─── PROVIDED MATERIAL

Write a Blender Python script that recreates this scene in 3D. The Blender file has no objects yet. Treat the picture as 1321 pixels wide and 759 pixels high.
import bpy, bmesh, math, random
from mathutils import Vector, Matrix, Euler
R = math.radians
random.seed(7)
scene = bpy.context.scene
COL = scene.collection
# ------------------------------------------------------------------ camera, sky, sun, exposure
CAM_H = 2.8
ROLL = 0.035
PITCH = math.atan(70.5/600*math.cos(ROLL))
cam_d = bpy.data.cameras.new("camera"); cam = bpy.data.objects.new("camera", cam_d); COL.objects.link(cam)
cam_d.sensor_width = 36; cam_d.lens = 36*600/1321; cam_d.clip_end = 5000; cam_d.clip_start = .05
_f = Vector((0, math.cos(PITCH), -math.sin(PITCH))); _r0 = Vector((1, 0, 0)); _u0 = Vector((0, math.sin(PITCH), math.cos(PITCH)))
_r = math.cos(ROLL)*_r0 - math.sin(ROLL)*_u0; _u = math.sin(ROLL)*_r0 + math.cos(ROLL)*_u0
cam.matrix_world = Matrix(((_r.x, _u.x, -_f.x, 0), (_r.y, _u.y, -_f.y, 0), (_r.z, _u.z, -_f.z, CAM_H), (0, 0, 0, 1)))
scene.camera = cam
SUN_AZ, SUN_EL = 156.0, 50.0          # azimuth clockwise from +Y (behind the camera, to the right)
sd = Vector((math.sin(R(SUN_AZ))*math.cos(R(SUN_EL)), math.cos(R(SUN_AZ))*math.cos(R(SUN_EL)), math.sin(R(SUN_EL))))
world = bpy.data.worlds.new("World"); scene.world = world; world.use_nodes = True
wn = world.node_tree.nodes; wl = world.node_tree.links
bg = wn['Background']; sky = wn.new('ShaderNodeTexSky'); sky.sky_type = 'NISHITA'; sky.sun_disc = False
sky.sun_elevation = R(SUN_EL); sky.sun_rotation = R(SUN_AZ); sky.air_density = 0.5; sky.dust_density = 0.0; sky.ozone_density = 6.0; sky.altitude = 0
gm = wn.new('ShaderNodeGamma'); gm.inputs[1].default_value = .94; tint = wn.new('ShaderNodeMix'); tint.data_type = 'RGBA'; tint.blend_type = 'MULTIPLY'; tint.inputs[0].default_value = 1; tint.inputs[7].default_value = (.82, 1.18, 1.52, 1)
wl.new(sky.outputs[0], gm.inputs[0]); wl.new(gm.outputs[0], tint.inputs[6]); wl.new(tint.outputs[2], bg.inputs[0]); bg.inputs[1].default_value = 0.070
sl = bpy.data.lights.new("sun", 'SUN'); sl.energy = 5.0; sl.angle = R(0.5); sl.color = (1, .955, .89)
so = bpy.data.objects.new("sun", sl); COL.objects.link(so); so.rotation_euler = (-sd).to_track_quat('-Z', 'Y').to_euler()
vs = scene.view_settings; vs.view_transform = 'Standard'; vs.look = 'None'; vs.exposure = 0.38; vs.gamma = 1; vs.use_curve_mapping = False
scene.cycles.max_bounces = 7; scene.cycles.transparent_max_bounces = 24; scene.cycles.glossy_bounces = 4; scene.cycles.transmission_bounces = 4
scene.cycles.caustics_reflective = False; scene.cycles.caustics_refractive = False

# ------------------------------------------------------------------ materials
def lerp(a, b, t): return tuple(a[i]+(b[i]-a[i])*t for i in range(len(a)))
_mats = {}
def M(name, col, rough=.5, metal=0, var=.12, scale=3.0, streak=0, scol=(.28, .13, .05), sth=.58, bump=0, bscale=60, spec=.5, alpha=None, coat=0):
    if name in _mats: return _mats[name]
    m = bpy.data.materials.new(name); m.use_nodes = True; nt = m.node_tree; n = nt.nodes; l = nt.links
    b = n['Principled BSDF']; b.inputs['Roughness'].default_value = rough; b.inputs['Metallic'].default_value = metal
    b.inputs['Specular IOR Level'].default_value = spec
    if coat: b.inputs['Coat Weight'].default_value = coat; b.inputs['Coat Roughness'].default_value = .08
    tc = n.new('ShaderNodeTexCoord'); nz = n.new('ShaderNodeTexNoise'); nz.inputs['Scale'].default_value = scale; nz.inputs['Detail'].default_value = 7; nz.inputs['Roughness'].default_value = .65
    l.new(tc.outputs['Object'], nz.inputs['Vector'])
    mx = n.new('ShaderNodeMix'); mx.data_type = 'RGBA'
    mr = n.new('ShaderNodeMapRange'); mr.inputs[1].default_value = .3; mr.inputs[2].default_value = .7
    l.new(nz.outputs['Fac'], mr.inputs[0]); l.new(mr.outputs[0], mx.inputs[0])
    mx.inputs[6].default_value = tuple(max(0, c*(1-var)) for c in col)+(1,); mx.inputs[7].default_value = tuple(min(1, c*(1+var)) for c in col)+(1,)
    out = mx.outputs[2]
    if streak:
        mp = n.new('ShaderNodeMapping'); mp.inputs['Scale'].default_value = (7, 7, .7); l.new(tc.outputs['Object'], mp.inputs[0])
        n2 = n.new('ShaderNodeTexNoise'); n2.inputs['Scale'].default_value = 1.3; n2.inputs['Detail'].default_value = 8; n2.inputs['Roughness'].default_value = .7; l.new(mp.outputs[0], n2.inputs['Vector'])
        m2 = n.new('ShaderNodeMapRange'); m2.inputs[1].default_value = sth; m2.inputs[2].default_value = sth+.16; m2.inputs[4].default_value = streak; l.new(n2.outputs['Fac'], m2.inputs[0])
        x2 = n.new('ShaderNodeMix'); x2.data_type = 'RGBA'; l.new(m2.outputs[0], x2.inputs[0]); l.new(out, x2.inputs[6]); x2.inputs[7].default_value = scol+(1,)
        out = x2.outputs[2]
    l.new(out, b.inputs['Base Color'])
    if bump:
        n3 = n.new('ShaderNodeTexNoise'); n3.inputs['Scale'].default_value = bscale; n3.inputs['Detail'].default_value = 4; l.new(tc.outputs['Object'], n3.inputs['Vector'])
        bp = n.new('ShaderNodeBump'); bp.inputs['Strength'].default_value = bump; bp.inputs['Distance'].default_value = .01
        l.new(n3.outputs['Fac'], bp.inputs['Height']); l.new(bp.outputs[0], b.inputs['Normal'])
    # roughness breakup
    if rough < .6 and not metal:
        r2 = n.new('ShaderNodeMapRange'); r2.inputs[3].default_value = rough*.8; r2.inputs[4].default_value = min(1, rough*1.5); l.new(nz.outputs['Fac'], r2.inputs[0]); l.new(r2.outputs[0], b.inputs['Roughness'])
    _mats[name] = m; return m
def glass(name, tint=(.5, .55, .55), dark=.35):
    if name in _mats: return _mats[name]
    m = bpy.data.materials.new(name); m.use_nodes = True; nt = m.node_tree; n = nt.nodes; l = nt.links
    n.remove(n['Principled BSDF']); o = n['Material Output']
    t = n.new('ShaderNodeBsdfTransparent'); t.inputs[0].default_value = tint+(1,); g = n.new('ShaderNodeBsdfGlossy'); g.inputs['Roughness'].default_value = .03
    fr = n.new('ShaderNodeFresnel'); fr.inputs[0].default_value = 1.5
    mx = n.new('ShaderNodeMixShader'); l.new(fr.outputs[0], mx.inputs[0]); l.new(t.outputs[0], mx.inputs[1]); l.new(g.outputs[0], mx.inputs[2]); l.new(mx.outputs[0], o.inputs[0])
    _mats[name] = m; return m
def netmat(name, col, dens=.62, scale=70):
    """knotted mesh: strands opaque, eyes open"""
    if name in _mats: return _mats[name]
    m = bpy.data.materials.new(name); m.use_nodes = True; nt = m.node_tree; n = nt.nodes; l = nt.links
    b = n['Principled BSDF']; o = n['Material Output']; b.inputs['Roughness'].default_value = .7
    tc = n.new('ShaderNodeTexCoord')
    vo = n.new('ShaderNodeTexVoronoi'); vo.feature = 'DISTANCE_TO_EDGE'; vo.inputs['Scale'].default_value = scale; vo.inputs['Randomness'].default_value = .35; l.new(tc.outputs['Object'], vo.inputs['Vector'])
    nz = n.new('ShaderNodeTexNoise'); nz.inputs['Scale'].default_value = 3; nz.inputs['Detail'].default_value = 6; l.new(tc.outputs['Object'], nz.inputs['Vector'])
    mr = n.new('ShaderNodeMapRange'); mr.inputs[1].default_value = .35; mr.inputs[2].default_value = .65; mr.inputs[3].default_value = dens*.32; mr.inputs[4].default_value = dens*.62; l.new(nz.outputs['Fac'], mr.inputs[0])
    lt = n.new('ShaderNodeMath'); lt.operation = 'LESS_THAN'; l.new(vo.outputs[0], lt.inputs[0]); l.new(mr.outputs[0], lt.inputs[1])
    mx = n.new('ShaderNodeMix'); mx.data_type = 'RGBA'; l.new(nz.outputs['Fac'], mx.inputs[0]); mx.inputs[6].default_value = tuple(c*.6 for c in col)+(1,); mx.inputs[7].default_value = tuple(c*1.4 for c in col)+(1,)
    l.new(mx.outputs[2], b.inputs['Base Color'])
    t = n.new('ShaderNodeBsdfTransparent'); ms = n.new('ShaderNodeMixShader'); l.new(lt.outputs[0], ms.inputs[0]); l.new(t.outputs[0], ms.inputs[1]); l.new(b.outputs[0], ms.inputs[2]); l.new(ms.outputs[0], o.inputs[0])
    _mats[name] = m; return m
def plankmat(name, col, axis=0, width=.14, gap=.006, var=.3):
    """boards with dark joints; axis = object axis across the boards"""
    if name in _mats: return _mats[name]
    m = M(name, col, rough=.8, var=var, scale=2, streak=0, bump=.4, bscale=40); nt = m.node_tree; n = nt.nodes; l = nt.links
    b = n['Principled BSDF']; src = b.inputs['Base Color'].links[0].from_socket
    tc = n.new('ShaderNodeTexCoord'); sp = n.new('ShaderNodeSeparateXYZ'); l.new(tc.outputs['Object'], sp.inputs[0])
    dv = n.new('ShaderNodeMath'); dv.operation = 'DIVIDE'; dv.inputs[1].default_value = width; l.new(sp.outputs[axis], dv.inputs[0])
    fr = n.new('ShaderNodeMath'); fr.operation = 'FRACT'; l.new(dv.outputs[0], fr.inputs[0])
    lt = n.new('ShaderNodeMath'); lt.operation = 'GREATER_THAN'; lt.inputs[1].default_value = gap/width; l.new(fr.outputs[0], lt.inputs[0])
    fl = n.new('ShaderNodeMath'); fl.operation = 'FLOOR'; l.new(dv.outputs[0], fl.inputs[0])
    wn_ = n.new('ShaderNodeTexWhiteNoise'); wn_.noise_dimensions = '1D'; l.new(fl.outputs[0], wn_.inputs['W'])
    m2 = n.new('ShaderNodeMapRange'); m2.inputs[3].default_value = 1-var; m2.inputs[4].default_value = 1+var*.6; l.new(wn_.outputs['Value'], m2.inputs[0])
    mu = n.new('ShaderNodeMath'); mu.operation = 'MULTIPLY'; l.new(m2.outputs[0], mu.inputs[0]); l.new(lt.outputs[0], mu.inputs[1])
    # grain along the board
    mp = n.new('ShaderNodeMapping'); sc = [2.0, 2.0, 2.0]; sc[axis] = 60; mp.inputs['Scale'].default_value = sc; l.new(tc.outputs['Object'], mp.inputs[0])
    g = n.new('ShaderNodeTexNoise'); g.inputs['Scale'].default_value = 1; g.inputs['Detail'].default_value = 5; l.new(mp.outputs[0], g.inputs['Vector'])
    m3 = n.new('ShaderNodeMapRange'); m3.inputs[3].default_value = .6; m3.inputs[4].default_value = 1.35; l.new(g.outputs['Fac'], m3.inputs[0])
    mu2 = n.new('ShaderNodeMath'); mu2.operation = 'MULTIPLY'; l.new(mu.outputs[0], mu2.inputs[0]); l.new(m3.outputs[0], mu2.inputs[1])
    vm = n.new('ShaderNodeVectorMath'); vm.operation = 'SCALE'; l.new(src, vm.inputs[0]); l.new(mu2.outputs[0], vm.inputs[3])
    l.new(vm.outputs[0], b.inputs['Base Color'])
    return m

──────

Pull out every line above that holds the word "objects".

» EXERCISE RESPONSE:
Write a Blender Python script that recreates this scene in 3D. The Blender file has no objects yet. Treat the picture as 1321 pixels wide and 759 pixels high.
cam_d = bpy.data.cameras.new("camera"); cam = bpy.data.objects.new("camera", cam_d); COL.objects.link(cam)
so = bpy.data.objects.new("sun", sl); COL.objects.link(so); so.rotation_euler = (-sd).to_track_quat('-Z', 'Y').to_euler()